The Corner

Re: The C of E

Andrew, I don’t know if you saw this interesting article in the Spectator a couple of weeks ago, which blames Rowan Williams’ obsession with the “Anglican Communion” as having serious negative consequences for the Church of England:

Over the last few decades, the Church of England has increasingly presented itself as one part of the global Anglican Communion. This seemed a way of reinventing itself, of edging away from the embarrassment of being a state church. But the move has turned out to be disastrous.
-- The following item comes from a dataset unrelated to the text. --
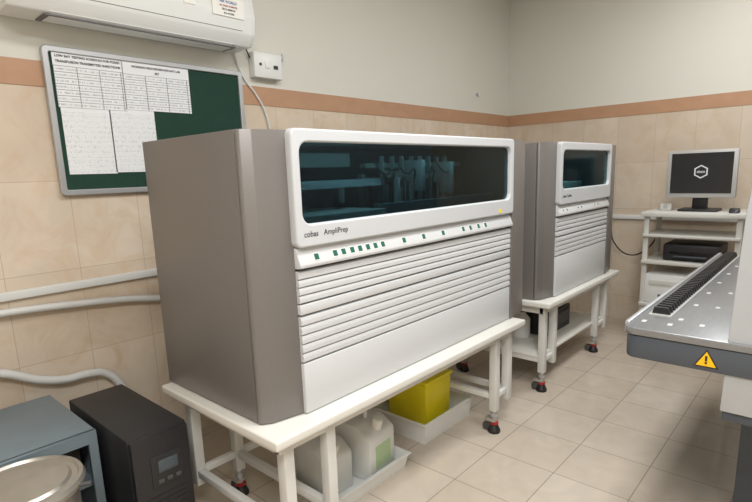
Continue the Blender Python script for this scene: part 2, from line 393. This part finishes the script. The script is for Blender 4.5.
# ------------------------------------------------------------------ analyzers
TT=.598
def louvre(name,x0,x1,z0,z1,n,m,yb=.02,lip=-.016,yin=-.003):
    pts=[(yb,z0)]; h=(z1-z0)/n
    for i in range(n):
        a=z0+i*h
        pts+=[(yin if i else lip+.003,a),(lip+.001,a+h*.05),(lip,a+h*.12),(lip,a+h*.55),(lip+.002,a+h*.86),(yin-.002,a+h*.96)]
    pts+=[(yb,z1)]
    return prism(name,pts,'x',x0,x1,m)
def analyzer(label,X0,W,D,big=True):
    H=.95; E=.150; F=.205 if big else .20
    root=thing('laboratory_analyzer',label,'laboratory machine',(X0+W/2,D/2,TT))
    c=(W/2,D/2,0)
    def A(*o,**k): return add(root,*o,off=c,**k)
    A(prism('side_panel',[(0,D),(0,.062),(.03,.062),(.03,D)],'z',.004,H,M['gray'],.002),label='warm gray metallic side panel')
    A(prism('corner_panel',[(.0,.058),(.0,.050),(.006,.042),(.035,.022),(E,-.002),(E,.03),(.04,.058)],'z',.004,H,M['gray'],.0015),label='angled gray metallic front corner panel')
    A(prism('side_panel',[(W,D),(W,.062),(W-.03,.062),(W-.03,D)],'z',.004,H,M['gray'],.002),label='warm gray metallic side panel')
    A(prism('corner_panel',[(W,.058),(W,.030),(W-.004,.014),(W-.02,.002),(W-F,-.022),(W-F,.03),(W-.04,.058)],'z',.004,H,M['gray'],.0015),label='angled gray metallic front corner panel')
    A(box('top_panel',.031,W-.031,.06,D-.021,H-.02,H-.001,M['white'],.003))
    A(box('back_panel',.031,W-.031,D-.02,D-.002,.01,H-.001,M['gray']))
    A(box('chassis',.042,W-.042,.06,D-.03,.005,.52,M['white2']))
    x0,x1=E-.008,W-F
    A(box('top_lip',x0+.02,x1-.02,.011,.062,H-.02,H-.001,M['white']))
    wx0,wx1,wz0,wz1=x0+.032,x1-.035,.652,.912
    if not big: wx0,wx1,wz0,wz1=x0+.035,x1-.035,.672,.905
    A(plate('front_fascia',[rrect(x0,x1,.577,H+.004,.022),rrect(wx0,wx1,wz0,wz1,.035)],-.010,.040,M['white'],.006))
    A(plate('viewing_window',[rrect(wx0-.004,wx1+.004,wz0-.004,wz1+.004,.037)],-.008,.006,M['glass' if big else 'glassd'],.001),label='teal tinted viewing window')
    ch=join('chamber',[box('a',x0,x1,D-.10,D-.09,.55,H-.022,M['dark']),box('b',x0,x0+.01,.012,D-.09,.55,H-.022,M['dark']),box('c',x1-.01,x1,.012,D-.09,.55,H-.022,M['dark']),
        box('d',x0,x1,.012,D-.09,.54,.6,M['dark'])])
    A(ch)
    if big:
        for q in (box('gantry_rail',wx0+.02,wx0+.62,.18,.24,.755,.785,M['white']),box('gantry_rail',wx0+.0,wx0+.66,.40,.44,.84,.90,M['beige']),
               box('gantry_rail',wx0-.02,wx0+.5,.05,.36,.60,.668,M['beige'],.004),box('gantry_rail',wx0+.5,wx1,.06,.09,.60,.685,M['bluegray'],.004)):
            A(q,label='pale internal rail')
        parts=[]
        for i in range(34):
            x=wx0+.55+random.random()*.72; y=.12+random.random()*.28; z=.6
            h=.05+random.random()*.17
            parts.append(box('a',x,x+.01+random.random()*.03,y,y+.03,z,z+h,random.choice([M['steel'],M['black'],M['beige'],M['tyre'],M['dark'],M['dark']]),.002))
        for i in range(8):
            x=wx0+.70+i*.07
            parts.append(cyl('a',(x,.20,.80-.01*(i%3)),(x,.23,.80-.01*(i%3)),.016+.008*(i%2),M['steel'],seg=16))
            parts.append(box('a',x-.004,x+.004,.23,.25,.64,.88,M['silver']))
        parts.append(box('a',wx0+.60,wx1-.04,.25,.28,.83,.85,M['steel'])); parts.append(box('a',wx0+.86,wx0+.89,.14,.25,.72,.86,M['silver'],.003)); parts.append(box('a',wx0+1.1,wx0+1.125,.14,.25,.70,.85,M['silver'],.003))
        for i in range(9): parts.append(cyl('a',(wx0+.70+i*.05,.15,.60),(wx0+.70+i*.05,.15,.74+.03*(i%3)),.003,M['steel'],seg=8))
        for i in range(4): parts.append(tube('a',[(wx0+.6+i*.15,.2,.86),(wx0+.63+i*.15,.16,.80),(wx0+.68+i*.15,.16,.82),(wx0+.72+i*.15,.2,.74)],.004,M['black'],6,2))
        A(join('pipetting_mechanism',parts),label='steel pipetting arms and sample racks')
    else:
        A(box('sample_rotor',wx0+.05,wx1-.05,.15,.4,.6,.70,M['beige'],.004))
        A(prism('pale_window_shape',[(wx0+.02,.69),(wx0+.32,.69),(wx0+.20,.90),(wx0+.02,.90)],'y',.10,.14,M['beige'],.003))  # pale slanted shape added behind the glass to make this window lighter
    X1=W-F-.004
    A(prism('indicator_strip',[(.02,.576),(-.008,.576),(-.030,.520),(-.028,.510),(.02,.505)],'x',E,X1,M['white2'],.0015))
    if big:
        A(louvre('louvred_door',E,X1,.392,.499,4,M['white2']))
        A(box('drawer_front',E,X1,-.016,.03,.352,.386,M['white2'],.003))
        A(louvre('louvred_door',E,X1,.188,.346,5,M['white2']))
        A(box('lower_panel',E,X1,-.016,.03,.004,.182,M['white2'],.003))
    else:
        A(louvre('louvred_door',E,X1,.418,.499,3,M['white2']))
        A(box('drawer_front',E,X1,-.016,.03,.384,.412,M['white2'],.003))
        A(louvre('louvred_door',E,X1,.262,.378,4,M['white2']))
        A(box('lower_panel',E,X1,-.016,.03,.004,.256,M['white2'],.003))
    def lamp(x,w,h,z=.541):
        y=-.008-.022*(.576-z)/.056
        q=join('indicator_light',[box('a',-w/2,w/2,-.001,.001,-h/2,h/2,M['wpaper']),box('b',-w/2+.002,w/2-.002,-.0016,.0014,-h/2+.0025,h/2-.0025,M['led'])])
        q.location=(x,y-.0006,z); q.rotation_euler=(-math.atan(.022/.056),0,0); A(q)
    if big:
        for d in (.079,.168,.210,.255,.297,.340,.383,.427,.56,.695,.841,1.008,1.072,1.146,1.214):
            lamp(E+d*.97,.024,.026)
        A(text('brand_lettering','cobas',.027,(E+.022,-.0308,.611),(math.pi/2,0,0),M['ink'],ext=.0003),label='dark brand lettering')
        A(text('brand_lettering','AmpliPrep',.027,(E+.108,-.0308,.611),(math.pi/2,0,0),M['ink'],ext=.0003),label='dark brand lettering')
        A(box('warning_sticker',X1-.15,X1-.125,-.032,-.029,.590,.608,M['amber']),label='small yellow sticker')
    else:
        A(text('brand_lettering','cobas TaqMan',.024,(E+.03,-.0308,.62),(math.pi/2,0,0),M['ink'],ext=.0003),label='dark brand lettering')
        for d in (.06,.12,.3,.36,.6,.66): lamp(E+d,.018,.018)
    return root
analyzer('wide gray and white analyzer with teal window on white table',0.0,1.807,.664,True)
analyzer('narrower gray and white analyzer beside the end wall, on white table',2.056,1.243,.664,False)
for X,S,E_ in ((.85,1.3,3.8),(2.65,.7,3.5)):
    l=bpy.data.lights.new('chamber_fill_light','AREA'); l.shape='RECTANGLE'; l.size=S; l.size_y=.1; l.energy=E_; l.color=(1,.98,.95)
    lo=bpy.data.objects.new('chamber_fill_light',l); lo.location=(X,.10,TT+.922); lo.rotation_euler=(math.radians(25),0,0); COL.objects.link(lo)  # fill lights added inside the chambers to brighten what the windows show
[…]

It has been the undoing of the C of E and has led what was once a pacific, tolerant church to its present state of exhausted collapse…

[I]f Rowan Williams had just focused on the Church of England without kowtowing to the rest of the worldwide Communion, he might have kept these tensions from destroying our national church.

But he didn’t, because Rowan Williams never believed in the established Church, to which he didn’t belong until he moved to Canterbury (the Church in Wales is not a state church). He has always believed in the international Communion. In a sense, the events of the last five years have not been entirely negative, from his perspective. For the body in which he has always believed has got itself noticed. The Anglican Communion is fast eclipsing the old image of the English established Church. This is so close to what he has always wanted — and yet so far. The problem is that the new Anglicanism runs counter to the logic of Anglican tradition, which aimed to diffuse Christianity through a liberal culture.

I don’t agree with everything in the article, but this particular point seems spot on to me.